- [Available data]
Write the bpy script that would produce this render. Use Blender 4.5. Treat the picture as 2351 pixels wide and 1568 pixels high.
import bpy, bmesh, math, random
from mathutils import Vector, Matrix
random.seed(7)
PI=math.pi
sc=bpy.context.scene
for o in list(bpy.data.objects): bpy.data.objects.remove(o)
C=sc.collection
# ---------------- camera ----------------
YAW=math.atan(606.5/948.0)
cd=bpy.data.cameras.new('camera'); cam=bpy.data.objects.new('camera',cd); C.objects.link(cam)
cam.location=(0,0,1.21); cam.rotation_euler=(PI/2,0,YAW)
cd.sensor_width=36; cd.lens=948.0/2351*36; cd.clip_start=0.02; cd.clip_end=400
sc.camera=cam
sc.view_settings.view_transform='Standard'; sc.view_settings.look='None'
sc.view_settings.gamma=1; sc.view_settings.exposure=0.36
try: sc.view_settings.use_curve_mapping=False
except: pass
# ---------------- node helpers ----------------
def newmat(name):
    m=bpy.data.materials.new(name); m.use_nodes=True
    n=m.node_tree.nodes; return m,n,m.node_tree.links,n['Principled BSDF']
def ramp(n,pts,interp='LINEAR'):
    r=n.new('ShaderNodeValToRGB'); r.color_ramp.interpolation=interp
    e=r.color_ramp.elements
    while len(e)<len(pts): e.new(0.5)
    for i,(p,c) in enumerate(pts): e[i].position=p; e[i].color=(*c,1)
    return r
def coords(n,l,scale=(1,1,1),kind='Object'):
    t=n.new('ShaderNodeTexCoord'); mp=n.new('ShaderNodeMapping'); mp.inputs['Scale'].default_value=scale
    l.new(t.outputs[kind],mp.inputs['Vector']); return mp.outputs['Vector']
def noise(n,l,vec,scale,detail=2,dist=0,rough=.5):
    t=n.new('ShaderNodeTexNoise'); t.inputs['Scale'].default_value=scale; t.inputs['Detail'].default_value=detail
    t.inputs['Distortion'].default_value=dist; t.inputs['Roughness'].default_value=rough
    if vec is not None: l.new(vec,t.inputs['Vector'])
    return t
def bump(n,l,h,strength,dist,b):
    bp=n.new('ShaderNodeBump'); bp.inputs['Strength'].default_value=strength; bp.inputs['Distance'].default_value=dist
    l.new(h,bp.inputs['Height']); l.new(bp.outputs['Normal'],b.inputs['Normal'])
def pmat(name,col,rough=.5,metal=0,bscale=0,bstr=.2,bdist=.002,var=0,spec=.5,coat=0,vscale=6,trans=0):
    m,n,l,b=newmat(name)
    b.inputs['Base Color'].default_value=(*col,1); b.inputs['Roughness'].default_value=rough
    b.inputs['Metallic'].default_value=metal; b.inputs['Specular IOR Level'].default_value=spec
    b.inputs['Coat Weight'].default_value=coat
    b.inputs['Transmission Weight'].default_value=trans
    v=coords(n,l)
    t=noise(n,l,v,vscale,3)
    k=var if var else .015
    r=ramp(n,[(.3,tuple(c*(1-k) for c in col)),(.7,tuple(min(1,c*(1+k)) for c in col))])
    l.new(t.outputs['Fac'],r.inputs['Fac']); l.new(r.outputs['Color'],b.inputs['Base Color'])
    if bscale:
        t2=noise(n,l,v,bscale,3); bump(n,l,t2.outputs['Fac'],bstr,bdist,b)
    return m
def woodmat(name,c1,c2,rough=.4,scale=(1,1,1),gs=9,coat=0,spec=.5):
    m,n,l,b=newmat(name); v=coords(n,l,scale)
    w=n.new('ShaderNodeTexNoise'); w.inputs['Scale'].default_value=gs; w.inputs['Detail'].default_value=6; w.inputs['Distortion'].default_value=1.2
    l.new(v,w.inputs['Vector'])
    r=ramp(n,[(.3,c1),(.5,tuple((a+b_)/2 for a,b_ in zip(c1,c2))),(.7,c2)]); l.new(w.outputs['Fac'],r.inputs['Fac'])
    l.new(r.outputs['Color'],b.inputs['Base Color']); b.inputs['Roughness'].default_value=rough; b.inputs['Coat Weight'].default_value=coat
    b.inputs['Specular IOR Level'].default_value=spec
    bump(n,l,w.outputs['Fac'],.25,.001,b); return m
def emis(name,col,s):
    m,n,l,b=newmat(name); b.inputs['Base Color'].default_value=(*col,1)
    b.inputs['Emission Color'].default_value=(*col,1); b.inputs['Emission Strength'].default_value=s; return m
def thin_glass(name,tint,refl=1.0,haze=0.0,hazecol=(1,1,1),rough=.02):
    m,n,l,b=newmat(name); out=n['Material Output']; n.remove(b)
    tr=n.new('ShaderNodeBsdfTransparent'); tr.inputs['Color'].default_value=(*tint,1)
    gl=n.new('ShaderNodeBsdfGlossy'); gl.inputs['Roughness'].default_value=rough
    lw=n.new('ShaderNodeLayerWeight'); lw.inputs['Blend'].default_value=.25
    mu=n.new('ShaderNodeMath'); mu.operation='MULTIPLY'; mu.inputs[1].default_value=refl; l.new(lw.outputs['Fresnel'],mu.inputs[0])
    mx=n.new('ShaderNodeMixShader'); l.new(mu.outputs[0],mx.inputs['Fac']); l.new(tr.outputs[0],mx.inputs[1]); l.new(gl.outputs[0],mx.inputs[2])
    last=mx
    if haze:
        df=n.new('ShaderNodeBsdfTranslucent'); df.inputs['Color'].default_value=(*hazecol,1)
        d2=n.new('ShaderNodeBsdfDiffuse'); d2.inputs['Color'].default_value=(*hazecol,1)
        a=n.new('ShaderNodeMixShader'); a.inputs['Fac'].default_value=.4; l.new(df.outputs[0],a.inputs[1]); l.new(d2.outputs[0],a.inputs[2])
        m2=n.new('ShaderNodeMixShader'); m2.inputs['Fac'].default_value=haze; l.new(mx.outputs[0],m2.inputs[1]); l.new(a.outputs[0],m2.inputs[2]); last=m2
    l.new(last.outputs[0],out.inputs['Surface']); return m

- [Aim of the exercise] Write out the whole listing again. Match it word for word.

- [Task response]
Write the bpy script that would produce this render. Use Blender 4.5. Treat the picture as 2351 pixels wide and 1568 pixels high.
import bpy, bmesh, math, random
from mathutils import Vector, Matrix
random.seed(7)
PI=math.pi
sc=bpy.context.scene
for o in list(bpy.data.objects): bpy.data.objects.remove(o)
C=sc.collection
# ---------------- camera ----------------
YAW=math.atan(606.5/948.0)
cd=bpy.data.cameras.new('camera'); cam=bpy.data.objects.new('camera',cd); C.objects.link(cam)
cam.location=(0,0,1.21); cam.rotation_euler=(PI/2,0,YAW)
cd.sensor_width=36; cd.lens=948.0/2351*36; cd.clip_start=0.02; cd.clip_end=400
sc.camera=cam
sc.view_settings.view_transform='Standard'; sc.view_settings.look='None'
sc.view_settings.gamma=1; sc.view_settings.exposure=0.36
try: sc.view_settings.use_curve_mapping=False
except: pass
# ---------------- node helpers ----------------
def newmat(name):
    m=bpy.data.materials.new(name); m.use_nodes=True
    n=m.node_tree.nodes; return m,n,m.node_tree.links,n['Principled BSDF']
def ramp(n,pts,interp='LINEAR'):
    r=n.new('ShaderNodeValToRGB'); r.color_ramp.interpolation=interp
    e=r.color_ramp.elements
    while len(e)<len(pts): e.new(0.5)
    for i,(p,c) in enumerate(pts): e[i].position=p; e[i].color=(*c,1)
    return r
def coords(n,l,scale=(1,1,1),kind='Object'):
    t=n.new('ShaderNodeTexCoord'); mp=n.new('ShaderNodeMapping'); mp.inputs['Scale'].default_value=scale
    l.new(t.outputs[kind],mp.inputs['Vector']); return mp.outputs['Vector']
def noise(n,l,vec,scale,detail=2,dist=0,rough=.5):
    t=n.new('ShaderNodeTexNoise'); t.inputs['Scale'].default_value=scale; t.inputs['Detail'].default_value=detail
    t.inputs['Distortion'].default_value=dist; t.inputs['Roughness'].default_value=rough
    if vec is not None: l.new(vec,t.inputs['Vector'])
    return t
def bump(n,l,h,strength,dist,b):
    bp=n.new('ShaderNodeBump'); bp.inputs['Strength'].default_value=strength; bp.inputs['Distance'].default_value=dist
    l.new(h,bp.inputs['Height']); l.new(bp.outputs['Normal'],b.inputs['Normal'])
def pmat(name,col,rough=.5,metal=0,bscale=0,bstr=.2,bdist=.002,var=0,spec=.5,coat=0,vscale=6,trans=0):
    m,n,l,b=newmat(name)
    b.inputs['Base Color'].default_value=(*col,1); b.inputs['Roughness'].default_value=rough
    b.inputs['Metallic'].default_value=metal; b.inputs['Specular IOR Level'].default_value=spec
    b.inputs['Coat Weight'].default_value=coat
    b.inputs['Transmission Weight'].default_value=trans
    v=coords(n,l)
    t=noise(n,l,v,vscale,3)
    k=var if var else .015
    r=ramp(n,[(.3,tuple(c*(1-k) for c in col)),(.7,tuple(min(1,c*(1+k)) for c in col))])
    l.new(t.outputs['Fac'],r.inputs['Fac']); l.new(r.outputs['Color'],b.inputs['Base Color'])
    if bscale:
        t2=noise(n,l,v,bscale,3); bump(n,l,t2.outputs['Fac'],bstr,bdist,b)
    return m
def woodmat(name,c1,c2,rough=.4,scale=(1,1,1),gs=9,coat=0,spec=.5):
    m,n,l,b=newmat(name); v=coords(n,l,scale)
    w=n.new('ShaderNodeTexNoise'); w.inputs['Scale'].default_value=gs; w.inputs['Detail'].default_value=6; w.inputs['Distortion'].default_value=1.2
    l.new(v,w.inputs['Vector'])
    r=ramp(n,[(.3,c1),(.5,tuple((a+b_)/2 for a,b_ in zip(c1,c2))),(.7,c2)]); l.new(w.outputs['Fac'],r.inputs['Fac'])
    l.new(r.outputs['Color'],b.inputs['Base Color']); b.inputs['Roughness'].default_value=rough; b.inputs['Coat Weight'].default_value=coat
    b.inputs['Specular IOR Level'].default_value=spec
    bump(n,l,w.outputs['Fac'],.25,.001,b); return m
def emis(name,col,s):
    m,n,l,b=newmat(name); b.inputs['Base Color'].default_value=(*col,1)
    b.inputs['Emission Color'].default_value=(*col,1); b.inputs['Emission Strength'].default_value=s; return m
def thin_glass(name,tint,refl=1.0,haze=0.0,hazecol=(1,1,1),rough=.02):
    m,n,l,b=newmat(name); out=n['Material Output']; n.remove(b)
    tr=n.new('ShaderNodeBsdfTransparent'); tr.inputs['Color'].default_value=(*tint,1)
    gl=n.new('ShaderNodeBsdfGlossy'); gl.inputs['Roughness'].default_value=rough
    lw=n.new('ShaderNodeLayerWeight'); lw.inputs['Blend'].default_value=.25
    mu=n.new('ShaderNodeMath'); mu.operation='MULTIPLY'; mu.inputs[1].default_value=refl; l.new(lw.outputs['Fresnel'],mu.inputs[0])
    mx=n.new('ShaderNodeMixShader'); l.new(mu.outputs[0],mx.inputs['Fac']); l.new(tr.outputs[0],mx.inputs[1]); l.new(gl.outputs[0],mx.inputs[2])
    last=mx
    if haze:
        df=n.new('ShaderNodeBsdfTranslucent'); df.inputs['Color'].default_value=(*hazecol,1)
        d2=n.new('ShaderNodeBsdfDiffuse'); d2.inputs['Color'].default_value=(*hazecol,1)
        a=n.new('ShaderNodeMixShader'); a.inputs['Fac'].default_value=.4; l.new(df.outputs[0],a.inputs[1]); l.new(d2.outputs[0],a.inputs[2])
        m2=n.new('ShaderNodeMixShader'); m2.inputs['Fac'].default_value=haze; l.new(mx.outputs[0],m2.inputs[1]); l.new(a.outputs[0],m2.inputs[2]); last=m2
    l.new(last.outputs[0],out.inputs['Surface']); return m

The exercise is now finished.